English edit

Noun edit

farm upstate

  1. (US, euphemistic) The place an animal (or by extension, person, concept, etc) notionally goes when they are dead, used as a euphemism for a state of literal or figurative death or oblivion.
    • 2014, Clay McLeod Chapman, Academic Assassins:
      What do parents tell their kids when they have to put their pet dog down? “We had to send li'l Fido to a farm upstate, honey....” Maybe that's where I'm going. The farm upstate. “We had to send li'l Spencer to the farm upstate, honey.
    • 2019 July 1, “John Oliver dispels your happy, convenient illusions about shopping on Amazon”, in The Week, Johnsplaining:
      The convenience of online shopping is "irresistible," John Oliver said on Sunday's Last Week Tonight. "It's frankly no wonder that e-commerce is gradually chipping away at brick-and-mortar retail sales, and it can seem like the retail jobs are shifting, too," with warehouse jobs apparently "absorbing America's lost retail employees." And that "initially sounds kind of nice," Oliver said. "It's like hearing that there's actually a farm upstate where Borders, Circuit City, and Tower Records employees can run around and be free."
    • 2019 November 22, Rosellen "Rosie" Downey, Silicon Valley Business Journal:
      The iconic palm trees that line Park Avenue in downtown San Jose are pulling up roots and moving off the street. / No, they're not going to a farm upstate or retiring to a sunny beach somewhere.
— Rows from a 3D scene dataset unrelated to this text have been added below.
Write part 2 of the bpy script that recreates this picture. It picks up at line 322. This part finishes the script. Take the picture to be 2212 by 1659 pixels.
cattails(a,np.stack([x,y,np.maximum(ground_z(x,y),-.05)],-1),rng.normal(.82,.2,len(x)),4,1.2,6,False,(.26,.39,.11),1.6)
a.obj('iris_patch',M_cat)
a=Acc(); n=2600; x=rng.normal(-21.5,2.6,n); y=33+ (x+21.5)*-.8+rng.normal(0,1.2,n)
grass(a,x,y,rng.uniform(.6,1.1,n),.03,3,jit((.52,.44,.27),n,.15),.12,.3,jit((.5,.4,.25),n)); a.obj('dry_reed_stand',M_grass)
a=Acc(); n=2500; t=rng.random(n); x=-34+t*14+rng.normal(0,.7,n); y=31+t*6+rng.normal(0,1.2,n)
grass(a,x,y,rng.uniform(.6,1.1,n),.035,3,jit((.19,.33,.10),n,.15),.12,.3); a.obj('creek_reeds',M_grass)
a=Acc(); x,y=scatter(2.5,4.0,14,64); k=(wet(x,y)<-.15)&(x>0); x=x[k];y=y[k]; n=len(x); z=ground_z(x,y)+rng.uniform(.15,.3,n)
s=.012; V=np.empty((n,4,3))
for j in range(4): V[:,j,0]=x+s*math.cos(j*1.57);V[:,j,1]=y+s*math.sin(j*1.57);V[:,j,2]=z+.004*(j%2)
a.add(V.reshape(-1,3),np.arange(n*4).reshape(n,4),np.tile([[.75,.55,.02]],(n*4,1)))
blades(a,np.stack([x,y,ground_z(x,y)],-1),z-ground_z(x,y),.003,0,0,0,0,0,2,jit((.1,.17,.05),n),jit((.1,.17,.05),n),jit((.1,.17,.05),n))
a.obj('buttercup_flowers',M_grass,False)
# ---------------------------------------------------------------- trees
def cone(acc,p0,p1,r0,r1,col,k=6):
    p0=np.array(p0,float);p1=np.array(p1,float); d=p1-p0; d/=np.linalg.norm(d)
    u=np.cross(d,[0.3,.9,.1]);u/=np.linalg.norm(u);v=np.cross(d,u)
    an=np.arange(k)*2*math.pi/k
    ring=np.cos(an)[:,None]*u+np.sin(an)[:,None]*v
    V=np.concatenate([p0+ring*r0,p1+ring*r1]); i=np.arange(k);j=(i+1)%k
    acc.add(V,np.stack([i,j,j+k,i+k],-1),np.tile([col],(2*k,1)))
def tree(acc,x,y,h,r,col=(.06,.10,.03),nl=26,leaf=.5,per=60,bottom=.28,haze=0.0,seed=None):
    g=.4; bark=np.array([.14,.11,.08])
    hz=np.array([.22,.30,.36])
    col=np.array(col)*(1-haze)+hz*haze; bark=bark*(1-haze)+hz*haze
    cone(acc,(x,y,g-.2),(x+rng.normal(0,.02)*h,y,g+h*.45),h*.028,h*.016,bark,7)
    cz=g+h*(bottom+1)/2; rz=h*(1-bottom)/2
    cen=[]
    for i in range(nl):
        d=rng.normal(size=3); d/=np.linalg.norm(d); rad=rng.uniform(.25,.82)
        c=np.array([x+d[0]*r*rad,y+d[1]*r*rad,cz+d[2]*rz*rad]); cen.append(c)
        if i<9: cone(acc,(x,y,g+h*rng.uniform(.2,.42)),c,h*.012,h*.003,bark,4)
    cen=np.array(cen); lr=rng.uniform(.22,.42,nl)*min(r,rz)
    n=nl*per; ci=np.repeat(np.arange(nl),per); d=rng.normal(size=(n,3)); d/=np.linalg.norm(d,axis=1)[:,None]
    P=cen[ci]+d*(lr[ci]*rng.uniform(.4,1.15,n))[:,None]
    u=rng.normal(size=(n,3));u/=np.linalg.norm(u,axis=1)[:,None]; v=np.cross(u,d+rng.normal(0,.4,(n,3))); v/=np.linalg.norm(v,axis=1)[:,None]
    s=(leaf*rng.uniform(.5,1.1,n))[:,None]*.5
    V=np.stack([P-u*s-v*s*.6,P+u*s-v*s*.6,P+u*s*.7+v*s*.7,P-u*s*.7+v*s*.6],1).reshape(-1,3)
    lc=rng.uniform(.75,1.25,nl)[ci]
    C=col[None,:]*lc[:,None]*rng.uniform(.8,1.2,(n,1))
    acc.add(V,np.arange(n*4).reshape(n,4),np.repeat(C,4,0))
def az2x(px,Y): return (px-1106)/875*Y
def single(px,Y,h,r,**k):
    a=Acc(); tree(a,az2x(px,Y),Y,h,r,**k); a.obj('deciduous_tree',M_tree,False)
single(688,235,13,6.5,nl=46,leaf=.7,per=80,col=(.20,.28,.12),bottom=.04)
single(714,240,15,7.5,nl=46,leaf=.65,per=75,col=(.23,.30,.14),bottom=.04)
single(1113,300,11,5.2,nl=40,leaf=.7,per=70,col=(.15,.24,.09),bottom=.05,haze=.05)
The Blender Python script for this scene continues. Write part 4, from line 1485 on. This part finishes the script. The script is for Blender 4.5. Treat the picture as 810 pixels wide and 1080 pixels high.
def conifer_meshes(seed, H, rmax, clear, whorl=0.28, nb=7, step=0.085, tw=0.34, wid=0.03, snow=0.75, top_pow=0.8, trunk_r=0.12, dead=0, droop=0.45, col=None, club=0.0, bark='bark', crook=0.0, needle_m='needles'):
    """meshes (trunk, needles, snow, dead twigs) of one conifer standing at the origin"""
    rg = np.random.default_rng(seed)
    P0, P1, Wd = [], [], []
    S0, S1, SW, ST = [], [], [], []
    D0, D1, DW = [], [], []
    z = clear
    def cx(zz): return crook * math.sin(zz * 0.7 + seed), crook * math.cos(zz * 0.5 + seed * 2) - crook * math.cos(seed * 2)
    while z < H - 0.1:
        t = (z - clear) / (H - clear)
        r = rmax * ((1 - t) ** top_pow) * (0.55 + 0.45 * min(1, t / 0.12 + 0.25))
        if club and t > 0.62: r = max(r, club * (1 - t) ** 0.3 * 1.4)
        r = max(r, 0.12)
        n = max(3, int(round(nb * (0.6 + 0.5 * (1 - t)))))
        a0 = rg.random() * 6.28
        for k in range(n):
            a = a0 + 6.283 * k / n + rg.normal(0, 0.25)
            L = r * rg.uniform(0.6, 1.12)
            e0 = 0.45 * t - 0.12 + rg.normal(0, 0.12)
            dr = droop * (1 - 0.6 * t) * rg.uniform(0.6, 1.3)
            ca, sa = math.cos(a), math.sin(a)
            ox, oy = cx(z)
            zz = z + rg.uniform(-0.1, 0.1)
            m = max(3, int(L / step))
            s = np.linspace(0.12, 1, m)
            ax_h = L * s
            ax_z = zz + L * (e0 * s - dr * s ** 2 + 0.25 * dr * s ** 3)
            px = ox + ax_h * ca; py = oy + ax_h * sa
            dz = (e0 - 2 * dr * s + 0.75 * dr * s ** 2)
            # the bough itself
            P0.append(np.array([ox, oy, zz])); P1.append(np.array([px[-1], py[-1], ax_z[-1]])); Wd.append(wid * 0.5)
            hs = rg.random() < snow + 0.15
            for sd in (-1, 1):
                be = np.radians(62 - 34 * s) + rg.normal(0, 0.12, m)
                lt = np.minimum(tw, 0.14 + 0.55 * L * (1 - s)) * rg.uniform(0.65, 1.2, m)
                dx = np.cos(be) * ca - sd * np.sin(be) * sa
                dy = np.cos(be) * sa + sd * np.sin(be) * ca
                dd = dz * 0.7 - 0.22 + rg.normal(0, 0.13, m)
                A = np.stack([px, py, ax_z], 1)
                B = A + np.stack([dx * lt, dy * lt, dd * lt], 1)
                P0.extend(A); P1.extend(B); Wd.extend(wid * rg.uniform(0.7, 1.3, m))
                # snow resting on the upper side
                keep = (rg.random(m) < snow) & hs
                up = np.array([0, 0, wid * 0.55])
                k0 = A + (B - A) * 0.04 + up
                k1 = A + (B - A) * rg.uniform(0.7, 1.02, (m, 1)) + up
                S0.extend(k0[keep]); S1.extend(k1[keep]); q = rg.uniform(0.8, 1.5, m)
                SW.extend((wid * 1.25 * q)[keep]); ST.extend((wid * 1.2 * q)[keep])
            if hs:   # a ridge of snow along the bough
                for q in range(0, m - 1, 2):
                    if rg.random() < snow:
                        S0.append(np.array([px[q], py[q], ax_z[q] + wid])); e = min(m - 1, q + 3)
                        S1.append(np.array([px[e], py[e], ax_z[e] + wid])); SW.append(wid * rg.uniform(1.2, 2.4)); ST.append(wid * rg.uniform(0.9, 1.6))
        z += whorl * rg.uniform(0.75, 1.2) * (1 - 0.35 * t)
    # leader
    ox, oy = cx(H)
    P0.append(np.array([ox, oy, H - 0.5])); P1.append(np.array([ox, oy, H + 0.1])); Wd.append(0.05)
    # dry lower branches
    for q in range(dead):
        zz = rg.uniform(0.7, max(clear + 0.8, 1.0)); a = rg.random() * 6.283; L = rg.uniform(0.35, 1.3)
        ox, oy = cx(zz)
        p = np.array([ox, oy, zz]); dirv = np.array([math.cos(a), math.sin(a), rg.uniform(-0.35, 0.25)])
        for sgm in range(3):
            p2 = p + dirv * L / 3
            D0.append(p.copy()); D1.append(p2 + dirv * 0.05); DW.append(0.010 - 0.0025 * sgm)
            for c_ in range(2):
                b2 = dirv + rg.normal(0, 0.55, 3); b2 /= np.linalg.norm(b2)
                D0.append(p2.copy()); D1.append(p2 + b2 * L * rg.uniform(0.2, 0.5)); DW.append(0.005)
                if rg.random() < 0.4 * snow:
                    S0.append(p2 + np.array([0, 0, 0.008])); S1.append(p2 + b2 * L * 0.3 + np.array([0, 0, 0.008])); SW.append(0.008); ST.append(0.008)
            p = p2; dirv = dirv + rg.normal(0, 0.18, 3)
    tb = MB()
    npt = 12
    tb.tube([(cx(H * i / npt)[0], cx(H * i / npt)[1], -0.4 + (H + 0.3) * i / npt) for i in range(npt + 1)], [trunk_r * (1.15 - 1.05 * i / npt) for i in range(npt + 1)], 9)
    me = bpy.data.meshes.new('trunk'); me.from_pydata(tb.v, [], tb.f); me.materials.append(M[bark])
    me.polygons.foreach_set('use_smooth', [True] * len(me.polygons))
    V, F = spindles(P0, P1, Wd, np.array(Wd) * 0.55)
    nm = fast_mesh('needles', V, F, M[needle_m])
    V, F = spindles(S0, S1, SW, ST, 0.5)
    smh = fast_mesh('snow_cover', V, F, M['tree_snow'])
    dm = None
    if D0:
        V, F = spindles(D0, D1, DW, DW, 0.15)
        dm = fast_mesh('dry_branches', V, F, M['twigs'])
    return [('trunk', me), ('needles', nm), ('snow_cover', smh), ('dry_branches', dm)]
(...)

They're not heading off to the wood chipper, either — they're going around the corner to a new home on Almaden Boulevard.
    • 2020 June 14, Josh Axelrod, Saeed Ahmed, “It's Flag Day. Here are some fun facts about the American flag you may not have known”, in CNN:
      Turns out Betsy Ross is the biggest lie your kindergarten teacher ever told you (except that Bubbles the class gerbil was moving to a farm upstate).